Dataset records
= = = = =
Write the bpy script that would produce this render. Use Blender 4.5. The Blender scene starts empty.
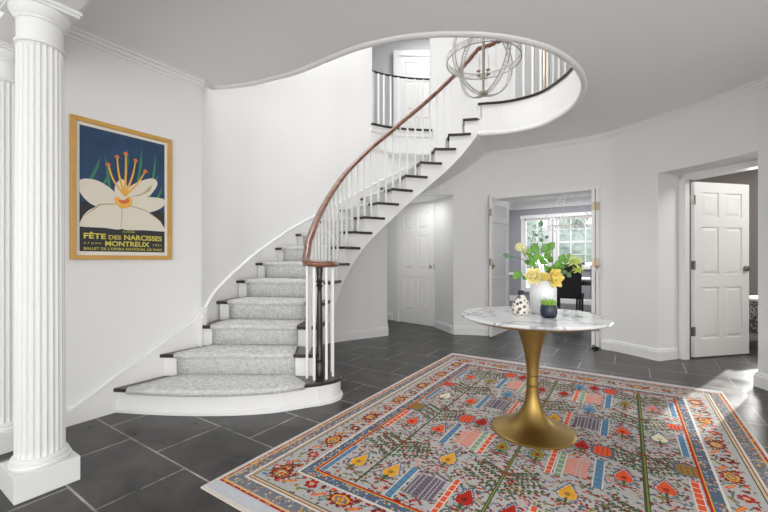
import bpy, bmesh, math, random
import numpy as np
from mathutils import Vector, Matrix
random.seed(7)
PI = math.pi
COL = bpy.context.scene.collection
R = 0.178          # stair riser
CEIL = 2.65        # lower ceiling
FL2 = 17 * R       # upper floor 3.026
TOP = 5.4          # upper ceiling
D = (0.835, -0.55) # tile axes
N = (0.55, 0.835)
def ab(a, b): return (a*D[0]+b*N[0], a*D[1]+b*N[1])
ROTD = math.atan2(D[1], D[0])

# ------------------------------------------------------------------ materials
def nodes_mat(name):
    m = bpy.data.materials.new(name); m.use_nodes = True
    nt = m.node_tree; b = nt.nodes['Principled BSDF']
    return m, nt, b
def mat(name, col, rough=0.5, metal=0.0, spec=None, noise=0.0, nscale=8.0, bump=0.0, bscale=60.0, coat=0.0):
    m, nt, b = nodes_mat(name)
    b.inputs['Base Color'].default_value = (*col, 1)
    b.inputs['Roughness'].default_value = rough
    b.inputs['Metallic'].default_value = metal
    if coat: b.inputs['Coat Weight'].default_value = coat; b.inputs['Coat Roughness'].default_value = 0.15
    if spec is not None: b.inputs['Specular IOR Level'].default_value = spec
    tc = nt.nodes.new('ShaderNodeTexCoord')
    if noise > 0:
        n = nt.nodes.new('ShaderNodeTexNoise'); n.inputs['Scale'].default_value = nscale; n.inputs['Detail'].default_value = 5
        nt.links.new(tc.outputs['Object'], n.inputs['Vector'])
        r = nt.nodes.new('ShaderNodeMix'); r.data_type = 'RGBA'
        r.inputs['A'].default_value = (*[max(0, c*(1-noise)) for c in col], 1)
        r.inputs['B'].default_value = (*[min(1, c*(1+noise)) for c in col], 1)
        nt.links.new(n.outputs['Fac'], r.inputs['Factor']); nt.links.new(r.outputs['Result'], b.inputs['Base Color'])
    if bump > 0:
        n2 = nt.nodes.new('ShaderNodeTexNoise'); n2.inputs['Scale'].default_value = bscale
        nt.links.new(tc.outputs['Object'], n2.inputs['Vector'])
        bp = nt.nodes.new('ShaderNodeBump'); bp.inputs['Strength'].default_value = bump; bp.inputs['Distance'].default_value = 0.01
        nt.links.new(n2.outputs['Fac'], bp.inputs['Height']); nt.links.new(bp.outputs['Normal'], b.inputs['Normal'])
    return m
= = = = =
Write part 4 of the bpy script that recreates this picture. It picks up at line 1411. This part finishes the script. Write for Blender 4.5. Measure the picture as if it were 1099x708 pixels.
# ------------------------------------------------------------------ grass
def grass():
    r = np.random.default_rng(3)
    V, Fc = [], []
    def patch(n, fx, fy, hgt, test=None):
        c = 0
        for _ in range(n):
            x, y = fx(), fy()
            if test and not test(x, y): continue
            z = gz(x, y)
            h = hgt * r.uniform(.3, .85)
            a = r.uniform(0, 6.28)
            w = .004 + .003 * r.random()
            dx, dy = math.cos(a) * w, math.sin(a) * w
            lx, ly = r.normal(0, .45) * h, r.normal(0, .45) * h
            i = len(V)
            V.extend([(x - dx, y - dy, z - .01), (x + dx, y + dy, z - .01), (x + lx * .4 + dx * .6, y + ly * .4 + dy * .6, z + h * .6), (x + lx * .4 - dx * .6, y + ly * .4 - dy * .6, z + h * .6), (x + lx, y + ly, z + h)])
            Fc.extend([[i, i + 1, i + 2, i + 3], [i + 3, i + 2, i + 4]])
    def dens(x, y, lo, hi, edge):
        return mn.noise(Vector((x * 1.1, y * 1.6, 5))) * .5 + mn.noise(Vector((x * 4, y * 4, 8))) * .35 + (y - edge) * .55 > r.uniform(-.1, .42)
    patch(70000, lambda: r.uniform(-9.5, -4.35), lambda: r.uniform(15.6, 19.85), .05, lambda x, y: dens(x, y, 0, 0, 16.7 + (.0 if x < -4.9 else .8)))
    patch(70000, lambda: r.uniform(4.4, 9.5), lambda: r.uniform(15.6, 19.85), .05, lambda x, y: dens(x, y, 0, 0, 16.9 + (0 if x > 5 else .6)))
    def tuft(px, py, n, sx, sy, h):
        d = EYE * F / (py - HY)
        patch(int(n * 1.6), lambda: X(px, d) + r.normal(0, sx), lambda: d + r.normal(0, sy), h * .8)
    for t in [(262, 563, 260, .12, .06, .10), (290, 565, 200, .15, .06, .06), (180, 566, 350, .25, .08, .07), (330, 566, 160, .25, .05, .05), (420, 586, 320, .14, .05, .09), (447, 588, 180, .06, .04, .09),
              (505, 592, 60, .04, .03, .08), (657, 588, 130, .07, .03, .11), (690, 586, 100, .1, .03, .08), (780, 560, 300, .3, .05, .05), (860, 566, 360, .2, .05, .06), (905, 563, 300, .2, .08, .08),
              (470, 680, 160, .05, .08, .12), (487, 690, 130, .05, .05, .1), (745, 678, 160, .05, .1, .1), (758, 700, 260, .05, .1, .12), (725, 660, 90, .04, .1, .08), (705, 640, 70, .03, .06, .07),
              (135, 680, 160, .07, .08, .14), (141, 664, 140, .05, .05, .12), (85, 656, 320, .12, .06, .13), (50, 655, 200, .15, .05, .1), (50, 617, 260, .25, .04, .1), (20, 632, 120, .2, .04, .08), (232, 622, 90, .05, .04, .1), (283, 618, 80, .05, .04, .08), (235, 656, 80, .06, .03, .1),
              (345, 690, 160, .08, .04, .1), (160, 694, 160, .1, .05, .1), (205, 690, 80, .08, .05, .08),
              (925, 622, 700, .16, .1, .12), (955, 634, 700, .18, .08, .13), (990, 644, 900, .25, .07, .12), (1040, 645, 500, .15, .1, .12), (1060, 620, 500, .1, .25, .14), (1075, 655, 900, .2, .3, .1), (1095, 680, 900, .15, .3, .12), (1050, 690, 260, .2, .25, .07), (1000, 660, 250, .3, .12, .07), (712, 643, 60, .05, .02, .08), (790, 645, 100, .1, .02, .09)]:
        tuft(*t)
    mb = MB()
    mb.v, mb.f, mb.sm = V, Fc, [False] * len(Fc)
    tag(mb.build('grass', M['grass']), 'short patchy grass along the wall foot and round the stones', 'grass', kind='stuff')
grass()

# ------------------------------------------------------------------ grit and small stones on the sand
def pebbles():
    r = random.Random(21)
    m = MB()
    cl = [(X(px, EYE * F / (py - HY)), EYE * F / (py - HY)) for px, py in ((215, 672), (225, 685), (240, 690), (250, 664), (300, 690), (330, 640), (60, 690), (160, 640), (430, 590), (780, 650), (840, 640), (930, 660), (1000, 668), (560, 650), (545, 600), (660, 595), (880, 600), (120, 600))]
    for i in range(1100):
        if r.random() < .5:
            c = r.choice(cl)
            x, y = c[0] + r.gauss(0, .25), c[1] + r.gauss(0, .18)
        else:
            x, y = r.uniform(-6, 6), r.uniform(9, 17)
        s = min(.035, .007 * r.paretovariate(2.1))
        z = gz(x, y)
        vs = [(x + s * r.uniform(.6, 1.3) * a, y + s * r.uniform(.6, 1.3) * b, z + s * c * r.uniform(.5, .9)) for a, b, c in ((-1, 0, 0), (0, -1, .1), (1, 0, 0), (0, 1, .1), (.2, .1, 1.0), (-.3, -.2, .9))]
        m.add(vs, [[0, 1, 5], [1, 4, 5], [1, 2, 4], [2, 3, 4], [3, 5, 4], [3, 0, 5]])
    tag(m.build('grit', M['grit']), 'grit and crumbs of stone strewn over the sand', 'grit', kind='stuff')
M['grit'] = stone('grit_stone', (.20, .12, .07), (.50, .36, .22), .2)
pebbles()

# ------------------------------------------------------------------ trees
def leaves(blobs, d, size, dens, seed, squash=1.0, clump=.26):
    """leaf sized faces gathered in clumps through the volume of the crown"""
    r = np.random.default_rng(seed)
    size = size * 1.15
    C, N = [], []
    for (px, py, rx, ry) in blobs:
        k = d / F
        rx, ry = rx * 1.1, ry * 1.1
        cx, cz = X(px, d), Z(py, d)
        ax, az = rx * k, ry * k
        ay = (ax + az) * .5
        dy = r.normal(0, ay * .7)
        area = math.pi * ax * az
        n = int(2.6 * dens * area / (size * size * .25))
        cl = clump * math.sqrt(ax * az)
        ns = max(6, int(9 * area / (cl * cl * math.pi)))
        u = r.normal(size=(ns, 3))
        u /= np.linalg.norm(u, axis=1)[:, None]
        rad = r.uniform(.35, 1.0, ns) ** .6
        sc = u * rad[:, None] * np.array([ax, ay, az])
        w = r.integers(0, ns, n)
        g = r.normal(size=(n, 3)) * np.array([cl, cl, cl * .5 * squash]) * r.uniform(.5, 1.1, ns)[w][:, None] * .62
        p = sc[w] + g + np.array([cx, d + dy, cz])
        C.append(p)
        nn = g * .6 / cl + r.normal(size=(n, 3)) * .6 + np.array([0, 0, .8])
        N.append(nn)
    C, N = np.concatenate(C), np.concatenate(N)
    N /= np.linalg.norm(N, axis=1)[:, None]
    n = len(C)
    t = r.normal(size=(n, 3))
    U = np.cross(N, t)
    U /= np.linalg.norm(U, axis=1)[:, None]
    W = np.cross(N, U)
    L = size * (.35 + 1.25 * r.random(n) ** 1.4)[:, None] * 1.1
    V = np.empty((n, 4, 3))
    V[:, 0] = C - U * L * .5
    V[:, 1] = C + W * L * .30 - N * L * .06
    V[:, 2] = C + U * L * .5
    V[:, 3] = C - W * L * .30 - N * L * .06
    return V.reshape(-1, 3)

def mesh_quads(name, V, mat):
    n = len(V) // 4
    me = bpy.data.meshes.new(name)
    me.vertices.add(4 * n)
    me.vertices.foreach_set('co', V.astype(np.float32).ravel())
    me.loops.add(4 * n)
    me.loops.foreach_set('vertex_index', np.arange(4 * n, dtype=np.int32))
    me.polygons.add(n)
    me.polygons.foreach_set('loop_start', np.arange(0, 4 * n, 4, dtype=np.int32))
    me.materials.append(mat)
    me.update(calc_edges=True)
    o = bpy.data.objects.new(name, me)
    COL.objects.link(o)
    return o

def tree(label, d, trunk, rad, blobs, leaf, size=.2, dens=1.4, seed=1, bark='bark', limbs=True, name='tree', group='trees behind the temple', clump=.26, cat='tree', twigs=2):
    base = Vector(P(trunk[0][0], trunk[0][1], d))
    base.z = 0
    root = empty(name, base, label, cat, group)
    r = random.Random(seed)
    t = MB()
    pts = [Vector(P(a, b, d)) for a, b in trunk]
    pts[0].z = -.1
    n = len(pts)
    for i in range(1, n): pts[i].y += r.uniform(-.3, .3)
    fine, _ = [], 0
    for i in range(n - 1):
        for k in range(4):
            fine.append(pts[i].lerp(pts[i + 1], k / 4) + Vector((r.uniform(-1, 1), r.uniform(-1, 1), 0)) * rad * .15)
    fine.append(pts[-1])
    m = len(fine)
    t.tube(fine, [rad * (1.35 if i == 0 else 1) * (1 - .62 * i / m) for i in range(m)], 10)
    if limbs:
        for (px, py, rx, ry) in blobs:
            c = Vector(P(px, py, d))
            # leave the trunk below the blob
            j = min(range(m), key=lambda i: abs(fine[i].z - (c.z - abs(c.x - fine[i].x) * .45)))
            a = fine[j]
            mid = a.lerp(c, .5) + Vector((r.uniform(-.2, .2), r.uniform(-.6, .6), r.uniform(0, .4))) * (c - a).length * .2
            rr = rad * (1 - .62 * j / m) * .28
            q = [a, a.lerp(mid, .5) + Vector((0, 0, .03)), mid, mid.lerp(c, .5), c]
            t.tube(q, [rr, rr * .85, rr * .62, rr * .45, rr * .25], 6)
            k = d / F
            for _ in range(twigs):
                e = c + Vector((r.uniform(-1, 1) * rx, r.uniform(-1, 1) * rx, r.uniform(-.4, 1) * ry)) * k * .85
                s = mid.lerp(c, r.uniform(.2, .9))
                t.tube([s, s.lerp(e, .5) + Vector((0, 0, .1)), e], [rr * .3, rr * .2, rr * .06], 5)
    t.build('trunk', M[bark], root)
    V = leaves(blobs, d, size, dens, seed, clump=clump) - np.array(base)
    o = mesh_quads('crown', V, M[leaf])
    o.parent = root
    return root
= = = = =
- **What to work on**
Do not include pictures. Give again exactly the lines starting at the one with "Write the bpy" and ending at the one with "ROTD = math.atan2(D[1], D[0])", both included.

- **Written solution**
Write the bpy script that would produce this render. Use Blender 4.5. The Blender scene starts empty.
import bpy, bmesh, math, random
import numpy as np
from mathutils import Vector, Matrix
random.seed(7)
PI = math.pi
COL = bpy.context.scene.collection
R = 0.178          # stair riser
CEIL = 2.65        # lower ceiling
FL2 = 17 * R       # upper floor 3.026
TOP = 5.4          # upper ceiling
D = (0.835, -0.55) # tile axes
N = (0.55, 0.835)
def ab(a, b): return (a*D[0]+b*N[0], a*D[1]+b*N[1])
ROTD = math.atan2(D[1], D[0])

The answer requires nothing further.